Manly to Metro: Macho Interrupted


Long gone are the days of smoking parlors and billiard rooms. Today, we live in an era of hair product and man bags. Even if you wanted to reconnect with the macho guy inside, it's going to be a lot more difficult than you think. If you're considering reclaming your manhood with any of the following, don't even bother...

#01

Tattoos


(Back in my day, we made tattoos with a blunt knife. Now kids just use a painless gun? They've never had it so good...)

#02

Piercings


(Once again, a blunt knife was employed. And again, replaced with a painless gun.

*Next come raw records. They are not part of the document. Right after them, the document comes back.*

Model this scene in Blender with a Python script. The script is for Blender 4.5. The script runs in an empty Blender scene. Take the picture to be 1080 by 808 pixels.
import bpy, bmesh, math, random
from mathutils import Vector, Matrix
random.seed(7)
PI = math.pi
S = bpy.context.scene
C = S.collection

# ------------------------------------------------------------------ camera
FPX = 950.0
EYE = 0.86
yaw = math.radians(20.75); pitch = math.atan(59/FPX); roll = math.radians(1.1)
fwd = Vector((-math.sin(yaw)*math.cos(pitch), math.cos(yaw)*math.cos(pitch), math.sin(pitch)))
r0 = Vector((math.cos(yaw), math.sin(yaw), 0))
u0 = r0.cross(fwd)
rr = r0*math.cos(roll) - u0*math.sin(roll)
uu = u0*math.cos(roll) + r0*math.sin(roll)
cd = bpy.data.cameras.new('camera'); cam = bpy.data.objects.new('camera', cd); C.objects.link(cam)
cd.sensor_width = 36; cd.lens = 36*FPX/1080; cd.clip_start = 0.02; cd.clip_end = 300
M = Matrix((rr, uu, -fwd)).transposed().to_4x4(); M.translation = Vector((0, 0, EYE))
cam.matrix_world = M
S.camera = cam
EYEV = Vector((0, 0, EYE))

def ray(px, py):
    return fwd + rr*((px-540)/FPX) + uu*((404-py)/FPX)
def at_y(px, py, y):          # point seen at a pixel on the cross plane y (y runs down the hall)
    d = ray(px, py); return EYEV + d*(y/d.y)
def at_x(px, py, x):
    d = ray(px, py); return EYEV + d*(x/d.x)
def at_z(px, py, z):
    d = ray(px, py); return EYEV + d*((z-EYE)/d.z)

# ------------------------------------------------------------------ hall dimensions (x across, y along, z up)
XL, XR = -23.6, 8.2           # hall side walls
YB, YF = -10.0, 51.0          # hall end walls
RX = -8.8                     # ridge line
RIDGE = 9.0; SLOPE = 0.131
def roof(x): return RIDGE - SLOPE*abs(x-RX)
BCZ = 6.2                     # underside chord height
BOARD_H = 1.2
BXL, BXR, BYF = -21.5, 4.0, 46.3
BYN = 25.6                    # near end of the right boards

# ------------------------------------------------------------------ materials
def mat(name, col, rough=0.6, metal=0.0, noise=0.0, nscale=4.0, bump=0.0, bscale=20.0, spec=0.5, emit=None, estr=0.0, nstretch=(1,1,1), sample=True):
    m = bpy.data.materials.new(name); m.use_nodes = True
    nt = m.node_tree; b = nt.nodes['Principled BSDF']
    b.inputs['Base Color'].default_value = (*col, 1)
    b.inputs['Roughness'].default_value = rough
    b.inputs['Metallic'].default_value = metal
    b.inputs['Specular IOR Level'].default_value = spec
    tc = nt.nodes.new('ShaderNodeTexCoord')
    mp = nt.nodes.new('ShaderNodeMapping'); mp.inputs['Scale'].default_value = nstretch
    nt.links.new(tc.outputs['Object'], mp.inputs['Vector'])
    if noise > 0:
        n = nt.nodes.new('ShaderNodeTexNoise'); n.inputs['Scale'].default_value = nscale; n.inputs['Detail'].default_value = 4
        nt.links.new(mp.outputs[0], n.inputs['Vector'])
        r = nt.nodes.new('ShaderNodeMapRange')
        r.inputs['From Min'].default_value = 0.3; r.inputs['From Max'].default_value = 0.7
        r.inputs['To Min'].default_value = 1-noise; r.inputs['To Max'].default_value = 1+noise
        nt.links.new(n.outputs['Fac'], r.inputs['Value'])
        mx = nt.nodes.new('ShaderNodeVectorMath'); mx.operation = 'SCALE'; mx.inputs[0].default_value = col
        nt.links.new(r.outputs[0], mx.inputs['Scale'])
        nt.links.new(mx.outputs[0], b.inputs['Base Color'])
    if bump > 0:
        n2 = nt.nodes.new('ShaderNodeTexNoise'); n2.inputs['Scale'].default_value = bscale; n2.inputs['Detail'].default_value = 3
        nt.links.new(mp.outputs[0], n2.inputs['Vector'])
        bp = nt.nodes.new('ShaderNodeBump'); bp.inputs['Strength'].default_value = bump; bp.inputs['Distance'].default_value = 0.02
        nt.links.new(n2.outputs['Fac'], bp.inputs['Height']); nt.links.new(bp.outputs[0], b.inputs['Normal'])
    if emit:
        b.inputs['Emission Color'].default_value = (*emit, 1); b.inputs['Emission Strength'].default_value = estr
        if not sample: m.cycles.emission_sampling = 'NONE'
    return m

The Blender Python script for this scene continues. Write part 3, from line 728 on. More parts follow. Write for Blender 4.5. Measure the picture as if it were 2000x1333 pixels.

We're noticing a trend here.)

#03

Pirates


(Facebook ruins everything.)

#04

Duels


(Now, the only people who have them are on a fencing team, and there's nothing remotely manly about a fencing team.)

#05

Hunting


(Thanks, John Kerry!)

#06

Leather


(We blame Freddie Mercury for this one.)

#07

Handlebar mustaches


(Ditto, Freddie Mercury.)

#08

Kicking ass


(That guy you're thinking about giving the what-for for looking at your girl is a personal injury lawyer.)

#09

Spitting


(Unsanitary...? More like Insanitary!)

#10

Motorcycles


(You say open road, I say mid-life crisis.)

#11

Pabst Blue Ribbon


(Hipsters also ruin everything.)

#12

Trucker Hats


(Hipsters, is nothing sacred? Do you want our chewing tobacco too??)